Start with the line that contains "Recreate this scene" and end with the line that contains "col = sc.collection"; retype those lines and the ones between them exactly, without any pictures.

■ TASK INPUTS
==============================
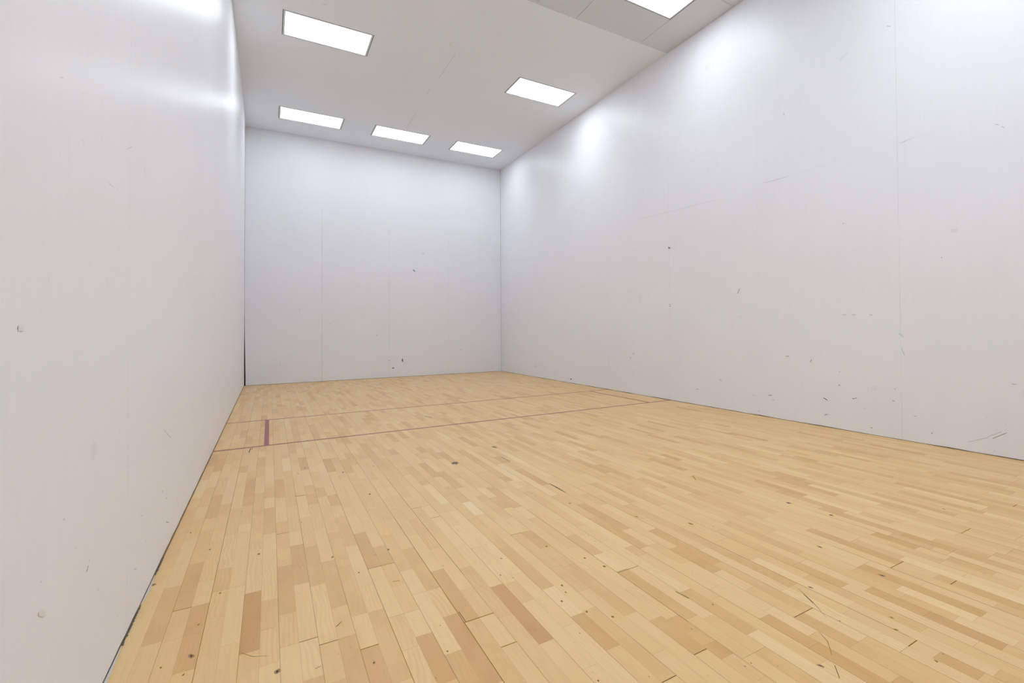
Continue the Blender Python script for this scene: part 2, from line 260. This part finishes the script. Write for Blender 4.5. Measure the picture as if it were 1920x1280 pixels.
==============================
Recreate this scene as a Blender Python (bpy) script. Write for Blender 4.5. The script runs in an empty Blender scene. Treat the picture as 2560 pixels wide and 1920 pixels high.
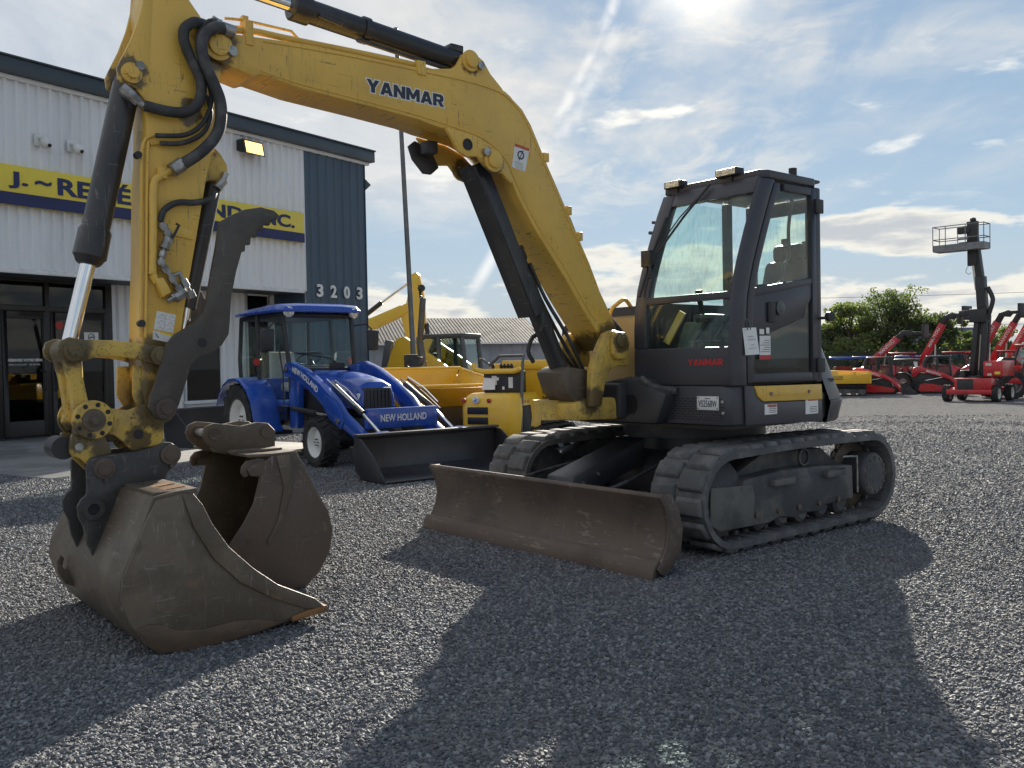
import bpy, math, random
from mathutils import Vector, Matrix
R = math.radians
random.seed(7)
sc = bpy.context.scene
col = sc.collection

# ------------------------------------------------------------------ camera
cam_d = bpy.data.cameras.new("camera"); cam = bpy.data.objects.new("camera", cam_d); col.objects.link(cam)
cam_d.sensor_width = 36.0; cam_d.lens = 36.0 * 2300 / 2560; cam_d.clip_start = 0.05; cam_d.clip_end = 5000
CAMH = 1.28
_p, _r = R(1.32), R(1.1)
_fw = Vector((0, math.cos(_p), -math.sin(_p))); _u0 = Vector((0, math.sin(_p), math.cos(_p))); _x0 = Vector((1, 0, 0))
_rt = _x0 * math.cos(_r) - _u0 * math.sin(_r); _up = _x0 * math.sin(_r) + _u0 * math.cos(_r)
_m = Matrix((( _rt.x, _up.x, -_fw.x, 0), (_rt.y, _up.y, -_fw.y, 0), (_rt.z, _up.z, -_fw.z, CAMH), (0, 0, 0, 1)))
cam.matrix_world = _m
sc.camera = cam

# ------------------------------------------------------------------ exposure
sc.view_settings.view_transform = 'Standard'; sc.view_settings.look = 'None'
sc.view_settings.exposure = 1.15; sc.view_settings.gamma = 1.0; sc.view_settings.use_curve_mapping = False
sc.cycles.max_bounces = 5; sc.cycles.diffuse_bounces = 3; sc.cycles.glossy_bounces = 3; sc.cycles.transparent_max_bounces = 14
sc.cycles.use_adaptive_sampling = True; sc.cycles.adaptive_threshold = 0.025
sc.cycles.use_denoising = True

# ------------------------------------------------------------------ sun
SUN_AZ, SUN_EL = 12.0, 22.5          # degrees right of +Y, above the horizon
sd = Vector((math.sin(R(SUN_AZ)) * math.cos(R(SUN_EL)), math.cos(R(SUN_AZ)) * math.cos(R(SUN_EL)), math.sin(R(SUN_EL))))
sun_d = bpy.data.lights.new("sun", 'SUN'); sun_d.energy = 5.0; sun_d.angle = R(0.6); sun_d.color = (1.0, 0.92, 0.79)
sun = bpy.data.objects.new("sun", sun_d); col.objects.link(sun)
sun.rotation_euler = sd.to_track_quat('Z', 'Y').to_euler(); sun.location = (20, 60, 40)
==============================
■ ANSWER TO THIS TASK
Recreate this scene as a Blender Python (bpy) script. Write for Blender 4.5. The script runs in an empty Blender scene. Treat the picture as 2560 pixels wide and 1920 pixels high.
import bpy, math, random
from mathutils import Vector, Matrix
R = math.radians
random.seed(7)
sc = bpy.context.scene
col = sc.collection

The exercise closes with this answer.